Will you quote precisely the lines that run from the top of the material below to the line containing "COL = SC.collection", both ends included?

================================

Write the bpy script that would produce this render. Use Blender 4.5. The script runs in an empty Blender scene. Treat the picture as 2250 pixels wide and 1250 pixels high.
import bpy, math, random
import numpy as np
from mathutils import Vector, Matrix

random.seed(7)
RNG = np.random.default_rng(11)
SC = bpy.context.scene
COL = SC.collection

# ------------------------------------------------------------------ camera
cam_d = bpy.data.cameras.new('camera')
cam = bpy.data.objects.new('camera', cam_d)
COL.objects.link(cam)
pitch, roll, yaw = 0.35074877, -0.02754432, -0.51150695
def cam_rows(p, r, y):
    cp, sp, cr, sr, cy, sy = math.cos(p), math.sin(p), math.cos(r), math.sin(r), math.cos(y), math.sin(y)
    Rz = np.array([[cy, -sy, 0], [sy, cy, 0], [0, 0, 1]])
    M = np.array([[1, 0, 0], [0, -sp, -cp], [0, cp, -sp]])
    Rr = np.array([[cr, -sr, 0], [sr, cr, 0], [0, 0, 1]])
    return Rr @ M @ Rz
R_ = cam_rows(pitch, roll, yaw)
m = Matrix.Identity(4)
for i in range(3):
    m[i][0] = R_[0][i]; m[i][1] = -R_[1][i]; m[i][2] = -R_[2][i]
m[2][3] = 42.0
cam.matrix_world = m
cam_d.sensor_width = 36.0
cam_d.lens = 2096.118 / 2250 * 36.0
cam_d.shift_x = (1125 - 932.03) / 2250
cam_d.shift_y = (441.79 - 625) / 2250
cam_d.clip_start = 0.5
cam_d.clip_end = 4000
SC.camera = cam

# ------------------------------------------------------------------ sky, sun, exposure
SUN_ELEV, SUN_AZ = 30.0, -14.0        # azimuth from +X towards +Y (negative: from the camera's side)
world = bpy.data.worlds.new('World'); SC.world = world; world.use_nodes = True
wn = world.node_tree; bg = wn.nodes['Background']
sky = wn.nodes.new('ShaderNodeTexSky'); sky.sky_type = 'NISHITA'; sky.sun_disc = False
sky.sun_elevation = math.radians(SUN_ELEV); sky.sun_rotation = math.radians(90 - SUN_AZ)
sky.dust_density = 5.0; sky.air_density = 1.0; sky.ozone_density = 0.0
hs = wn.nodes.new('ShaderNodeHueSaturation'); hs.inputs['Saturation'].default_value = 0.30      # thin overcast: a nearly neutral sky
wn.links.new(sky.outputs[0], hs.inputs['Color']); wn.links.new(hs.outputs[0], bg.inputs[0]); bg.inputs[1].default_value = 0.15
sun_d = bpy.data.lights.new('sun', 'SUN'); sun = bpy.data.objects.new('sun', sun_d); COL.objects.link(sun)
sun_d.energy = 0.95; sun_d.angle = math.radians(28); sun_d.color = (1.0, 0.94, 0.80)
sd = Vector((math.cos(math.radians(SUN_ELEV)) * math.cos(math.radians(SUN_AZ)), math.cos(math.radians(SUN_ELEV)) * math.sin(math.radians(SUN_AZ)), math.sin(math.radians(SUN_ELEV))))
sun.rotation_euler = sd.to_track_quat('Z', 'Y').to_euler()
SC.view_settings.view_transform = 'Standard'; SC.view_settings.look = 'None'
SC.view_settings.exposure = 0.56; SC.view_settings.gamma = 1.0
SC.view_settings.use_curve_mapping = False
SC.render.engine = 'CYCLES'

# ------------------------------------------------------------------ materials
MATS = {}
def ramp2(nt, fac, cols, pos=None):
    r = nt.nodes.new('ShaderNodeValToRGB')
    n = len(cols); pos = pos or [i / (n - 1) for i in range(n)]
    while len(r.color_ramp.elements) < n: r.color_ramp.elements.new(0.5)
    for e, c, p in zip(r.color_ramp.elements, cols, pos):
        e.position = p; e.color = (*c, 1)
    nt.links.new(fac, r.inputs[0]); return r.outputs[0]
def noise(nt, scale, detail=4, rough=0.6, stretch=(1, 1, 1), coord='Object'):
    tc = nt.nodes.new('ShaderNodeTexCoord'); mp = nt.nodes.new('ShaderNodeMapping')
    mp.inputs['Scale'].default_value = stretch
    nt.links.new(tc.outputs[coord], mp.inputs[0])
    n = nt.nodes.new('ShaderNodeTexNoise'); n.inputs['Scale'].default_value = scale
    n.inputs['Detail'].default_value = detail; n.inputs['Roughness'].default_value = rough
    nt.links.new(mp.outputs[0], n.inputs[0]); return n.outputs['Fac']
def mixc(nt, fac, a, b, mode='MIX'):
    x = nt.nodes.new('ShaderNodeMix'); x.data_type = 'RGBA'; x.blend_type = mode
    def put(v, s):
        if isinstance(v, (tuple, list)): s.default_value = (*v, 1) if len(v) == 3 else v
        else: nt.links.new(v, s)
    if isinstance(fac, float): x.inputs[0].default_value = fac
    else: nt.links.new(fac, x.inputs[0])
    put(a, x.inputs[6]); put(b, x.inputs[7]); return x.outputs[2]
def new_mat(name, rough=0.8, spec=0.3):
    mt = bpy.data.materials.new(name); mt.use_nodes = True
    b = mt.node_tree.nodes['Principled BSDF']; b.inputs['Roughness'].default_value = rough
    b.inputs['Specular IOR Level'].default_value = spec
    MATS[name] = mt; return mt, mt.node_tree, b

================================

[RESULT BELOW]
Write the bpy script that would produce this render. Use Blender 4.5. The script runs in an empty Blender scene. Treat the picture as 2250 pixels wide and 1250 pixels high.
import bpy, math, random
import numpy as np
from mathutils import Vector, Matrix

random.seed(7)
RNG = np.random.default_rng(11)
SC = bpy.context.scene
COL = SC.collection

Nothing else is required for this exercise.